Fun and food go together, or at least they should. Food tastes so much better in great company. Cooking is a very different experience when we are having fun with it.


I would venture here and claim that we all want our children to grow up with a healthy relationship with food and good eating habits.


While our intentions are always in the right place, some of these "fun" ways of interacting with food are wasteful, unhealthy, and potentially even dangerous. This is especially true with young children like toddlers and preschoolers.


Here are some examples:


Food as crafting materials

You know, sticking Cheerios on a piece of paper or making a necklace out of pasta. No matter how you cut this, it is wasted food.


What is more important is that it is creating a bad habit.


The idea is to create a child-safe environment so that even if the child eats what they are working with, it will not be harmful. But what are we really teaching our child here?

  1. It is ok to eat what working materials, so the next time you see beads or playdough...dig in!

  2. Forget about your body's signals, if you have food in front of you, please feel free to eat it even if you don't feel hungry.

Is this what we are trying to build here?


Please keep the line between what is food and what is work as clear as possible. Don't blur it out by mixing the two.


Food that looks like non-edible stuff

These are common in birthday parties. We want the food to go with the theme, and so we will find creative ways to shape/color food. They also look great in pictures and they are almost always crowd-pleasers.


Some of the most common examples:


Dessert that looks like dirt with a bunch of worms sticking out of it.


What are we doing here?

For starters, we are unnecessarily overloading our children with sugar.

We are also giving them ideas to eat things that are not food.
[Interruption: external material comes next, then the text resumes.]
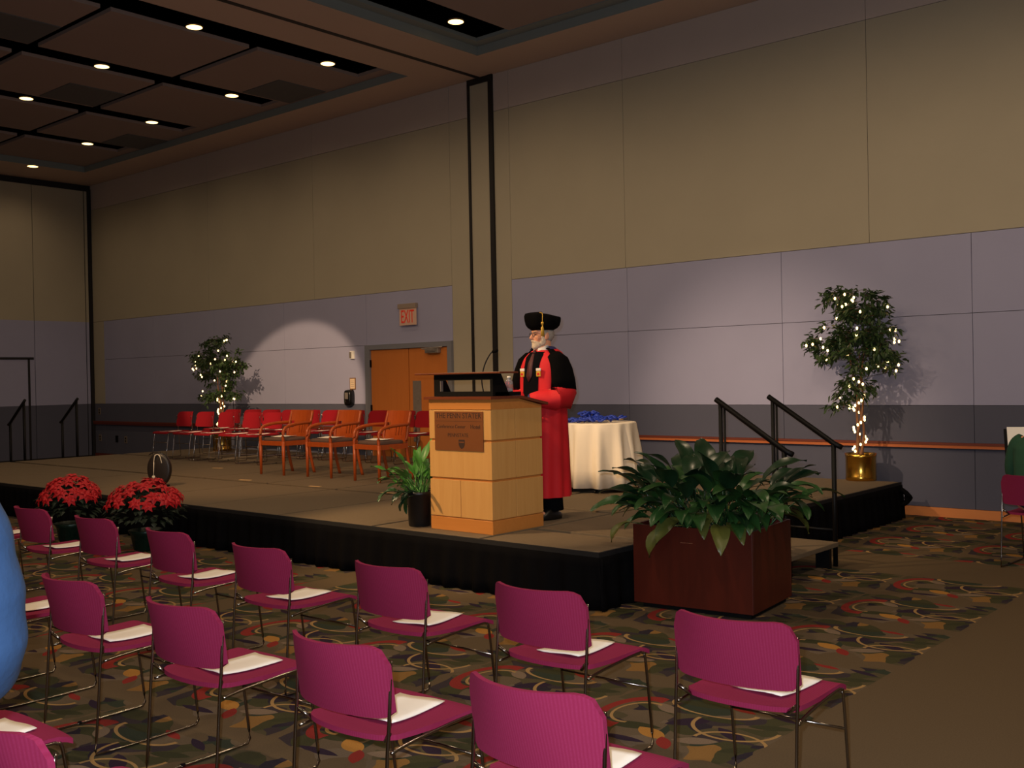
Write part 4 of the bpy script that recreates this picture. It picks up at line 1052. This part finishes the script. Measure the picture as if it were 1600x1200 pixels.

Why would we do that?


Mind you, I am all for playing outside and having young children interact with nature. If this means eating a handful or two of real dirt, I am ok with that - bugs and all. But I don't know that I would invite my child to do that.



Cookies that look like Lego bricks.

Forget about the dose of food coloring and the sugar rush here, we have more important issues to tackle.


Lego and playing bricks have a long history of being a choking hazard for young children. So now we are adding to that by making an edible version of it for our children and encouraging them to eat it.


Why would they not try to eat lego or playing bricks the next time they see them?



Things that smell like food, but are not food at all!

I am talking about scented markers, erasers, playing dough, stickers...etc.

Oh, where do I begin...

  1. They are not food at all

  2. Sniffing these artificial scents is dangerous

  3. Artificial scents are training our children to look for them when it is time to choose real food, especially if it is accompanied by an image, like in a sticker or a book.

  4. Children actually would try to eat these things. Erasers are a common culprit. Many young children will actually put these scented markers in their mouths.


Candy as Reward

Please stop doing that!

There are so many ways to reward a child that have nothing to do with food and are not nearly as bad for them as candy.


 

We want our children to have fun and we want to celebrate life's big events with them. But does it have to be with a sugar overload, unhealthy chemicals, and bad habits that could potentially be dangerous?


Please distinctly separate food from work and play. Projects, crafts, and toys are not food and they should never be.


Food has its time and its habits. Within those limits, it could be very fun, festive, and pretty picture-perfect too.